I have a bunch, but I'll list a few by the names my dictionary spit out:
Cabbage mustard 芥蓝- I really enjoy this vegetable
Chinese yam 山药 - taste is too bland for my liking, and feels like Japanese natto without the horrid taste
Job's tear grains 薏米 - had it in a soup today. The soup was sweet and tasted alright, but the actual Job's tear grains tasted like what I imagine laundry detergent to taste like.
Buddha's head? (forgot the Chinese name) - a kind of fruit I had one time that was alright.
Has anyone else had these, how did you like them, and what other strange foods have you come across?
All of it, except if you consider that Fortune Cookies, Orange Duck and Caramel Pork are Chinese cuisine.
Real Chinese cuisine (the one you find in China) is not popular among non-Chinese, when I see "authentic" Chinese restaurants in my country they are always filled with Mainlanders, no White or Black faces in there.

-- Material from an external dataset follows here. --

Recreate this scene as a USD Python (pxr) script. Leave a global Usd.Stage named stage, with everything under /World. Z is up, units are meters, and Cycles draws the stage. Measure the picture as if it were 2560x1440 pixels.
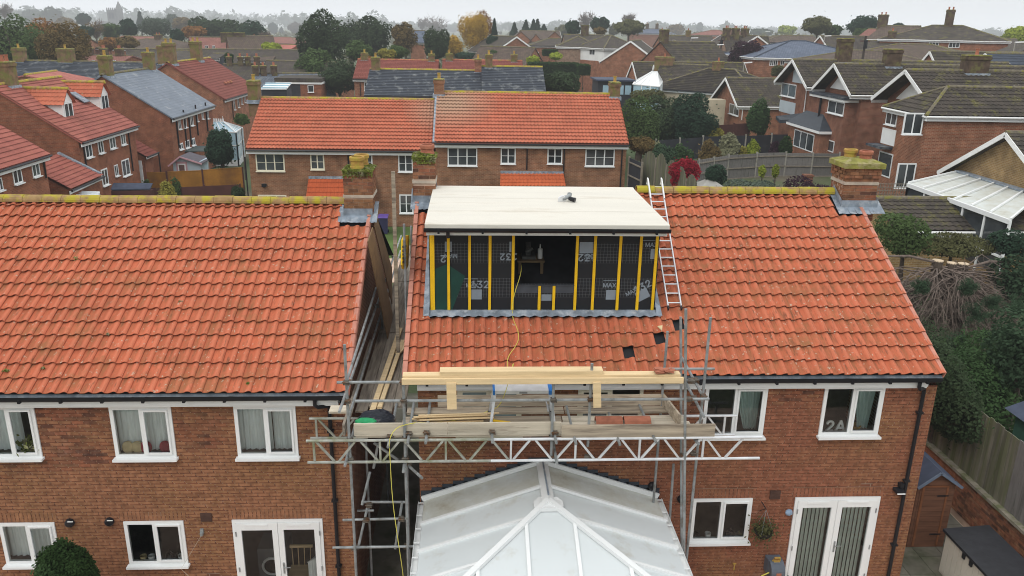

However "Chinese food" as we define it back home, is popular, but it's not any more Chinese than it is American (as it originated in the US before spreading to Europe).
Mr_Sausage:
Well actually, the Chinatown in Liverpool, England is older than San Francisco I believe, so how can you prove that it 'spread to Europe'?
Shining_brow:
Not true at all!
Most of the dishes we consume that are called "Chinese traditional food" back home may not have been traditional for the vast majority of the people, but if you search, you will find variants of them in some part and time and class of China. Obviously, we get the better stuff - the stuff the royalty and upper echelon would have occasionally eaten.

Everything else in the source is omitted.